Subparagraph V(9)(b) is aimed at the overall activities of an enterprise with regards to the same or connected project. For the purpose of this
subparagraph, the threshold to be met is the presence of any employees for a minimum of 183 working days in aggregate in the same 12-month period
(non-working days such as weekends or holidays do not count in the test as long as no services are actually being provided on these days). For the
purpose of meeting the time threshold, time will be computed on a calendar-day basis, independent of the number of employees working in the other
Contracting State. This means that even if a resident of a Contracting State sends many individuals simultaneously to provide services in the other
State, their collective presence during one calendar day will count for only one day of the company’s presence in that State.
Useful Background
The introduction of this "service PE" provision seems clearly to be a reaction to the Dudney 1 case, in which a computer expert based in the U.S., who
stayed in Canada for 300 days to perform his work, was found not to have a permanent establishment in Canada on the basis that his ties with Canada
where not sufficiently fixed and permanent to meet the permanent establishment threshold under the Convention.
Similar wording to paragraph V(9) has recently been included in the OECD’s Commentaries on the Articles of the Model Convention ("OECD Commentaries"). Arguably this addition was made in an effort to satisfy countries reluctant to adopt the fixed and permanent
place of business test with respect to services performed in their territory.
It is interesting to note that this provision is not included in the current version of the OECD’s Model Convention (the "OECD Model")
nor in the United States Model Income Tax Convention (the "US Model").
The Issue
The Technical Explanation of the 5th Protocol (the "TE") prepared by the United States Department of Treasury and
subscribed to by the Government of Canada states that (emphasis added):
Paragraph 9 applies only to the provision of services, and only to services provided by an enterprise to third parties. Thus, the provision
does not have the effect of deeming an enterprise to have a permanent establishment merely because services are provided to that enterprise.
In a recent publication2, the Canada Revenue Agency
("CRA") concluded that the term "third party" should be given a liberal interpretation and that it should include any person other than the
person operating the enterprise. Moreover, the CRA concluded that a related person in reference to a particular person is considered a "third party"
for purposed of paragraph V(9) of the Convention.
This may lead to situations where a related party which is a member of a multinational group may be considered a "third party" for that purpose. As a
consequence, a U.S. subsidiary of a multinational group providing services in Canada to a related Canadian subsidiary of the same group could be
considered to have a permanent establishment in Canada.
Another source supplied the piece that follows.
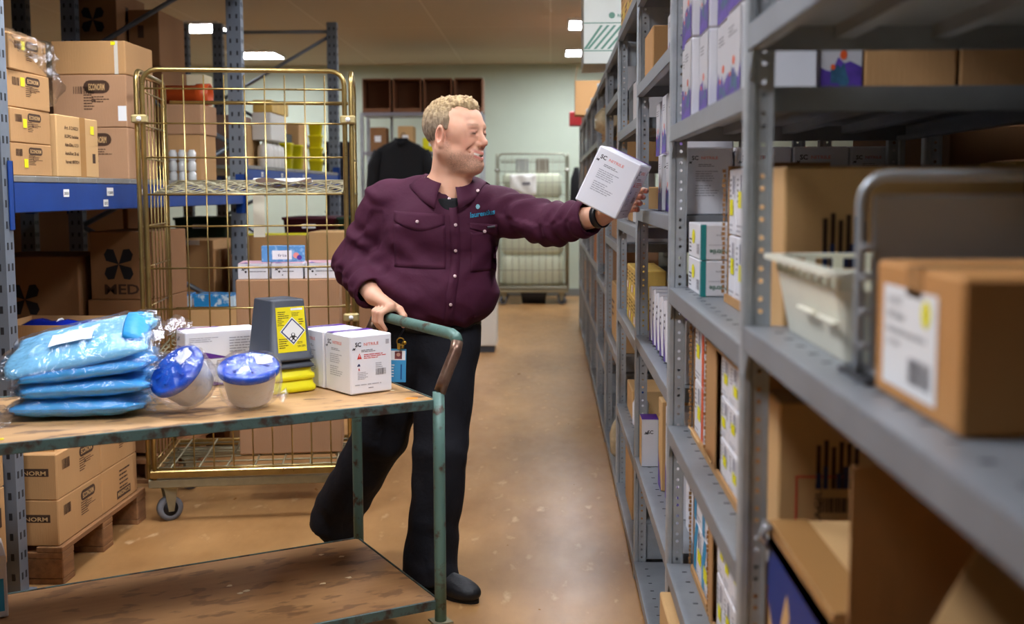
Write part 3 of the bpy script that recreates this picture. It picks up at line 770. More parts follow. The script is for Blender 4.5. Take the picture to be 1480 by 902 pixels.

One may question whether this CRA position correctly reflects the intention of the parties to the Convention and the language used in new paragraph
V(9) and in the TE.
Conflicting Views
Ambiguity in the application of new paragraph V(9) results mostly from the following comments from the United States Joint Committee on Taxation in its
explanation of the 5th Protocol (emphasis added):
According to the [TE], paragraph 9 applies only to services provided by the enterprise to third parties, and not to services provided to that
enterprise (i.e. intercompany services).
Many practitioners consider these comments to be in total contradiction with CRA’s view. This position seems to be based on the assumption that the
term "enterprise" should be given a wide meaning and should therefore be understood to mean the "enterprise" of a multinational group as a whole. This
position appears to be reinforced by the importunate use of new and undefined terms in both the Convention and the TE which appear to be referring to
dealings with unrelated parties (such as references to "third parties" and "customers").
At the other end of the spectrum, some argue that "intercompany", as referred to by the U.S. Joint Committee, was meant to mean within the same company
or entity or, in other words, "intra-company". They also suggest the terms "enterprise" and "enterprise of a contracting state" should be given a
narrow meaning and, therefore, be limited to the business activities of a resident of a Contracting State on a stand-alone basis only.
On the last point, it should be noted that the terms "enterprise" and "enterprise of a contracting state" are defined under the US Model and match the
exact wording of the OECD Model. The term "enterprise" is defined to apply to the carrying on of any business. While the term "enterprise of a
Contracting State" mean an enterprise carried on by a resident of a Contracting State. Interestingly, the US Model specifies that "the terms also
include an enterprise carried on by a resident of a Contracting State through an entity that is treated as fiscally transparent in that Contracting
State."
Should a wide meaning to the term "enterprise" had been intended, one could question why such specification would have been required since the
enterprise of such a fiscally transparent entity would have been viewed as the same enterprise as its owner in any case under a wide-meaning approach
anyway.
Where Do We Stand?
Without doubt, new paragraph V(9) raises important interpretative concerns as it introduces new and undefined terminology to the Convention. The use of
the terms "enterprise", "enterprise of a Contracting State" and "customers" in these contexts is new to the Convention and no definition of such terms
have been added to the Convention.
The ambiguity created by this new language has been expanded by the conflicting views described above. With CRA recently affirming its aggressiveness
on the issue, the Canadian judicial system will probably be called to settle this ambiguity. In the meantime, multinational groups must be aware of the
risk of Canadian taxation associated with a deemed permanent establishment in Canada and should plan the allocation of their human resources
accordingly.
1. Canada v. Dudney, (2000), 54 D.T.C. 6169.
2. CRA Views 2008-0300941C6, dated December 9, 2008.